Updated Oct 13, 2017
Oklahoma DOT workers inspect a bridge after an earthquake.Oklahoma DOT workers inspect a bridge after an earthquake.

Saiid Saiidi, a professor of civil and environmental engineering at the University of Nevada, Reno, served as project leader in testing new bridge designs with connectors that he says can better withstand violent temblors and help speed reconstruction after a major quake causes damage, the Montreal Gazette reports.

Scientists conducted tests using a “shake table” to simulate a magnitude 7.5 earthquake by shaking a 100-ton, 70 foot-long bridge model with large concrete columns and beams for about 30 seconds at a time to see how well it would hold up. Some of the columns were displaced nearly a foot before returning to their original spots. After the test, graduate students measured and marked tiny fractures, but found no major structural damage.

“The bridge has done better than we expected,” Saiidi told the news agency. He said the designs that were tested used special types of connectors to link together prefabricated bridge parts, including ultra-high performance concrete. Although the elements had been tested by themselves, they had not been tested in a bridge model that was subjected to realistic earthquake motions.

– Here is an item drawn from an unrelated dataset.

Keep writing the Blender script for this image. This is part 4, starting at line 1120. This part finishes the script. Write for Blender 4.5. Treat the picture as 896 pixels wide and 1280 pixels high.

The “pipe pin” connector was developed by California Department of Transportation bridge designers. The pin consists of a steel pipe that is anchored in the column and extended into a steel can embedded in the beam. A gap between the steel pipe and the can allows the extended segment to freely rotate inside the steel can, preventing bending of the protruded segment inside the can. The connectors attach prefabricated concrete and other materials to an existing bridge foundation to speed repair and reconstruction.

Some of the design work has been used in a highway off-ramp being built in Seattle, which will be the first bridge in the world to use flexible columns and reinforced bars made out of a metal alloy with titanium that bends and then springs back into shape.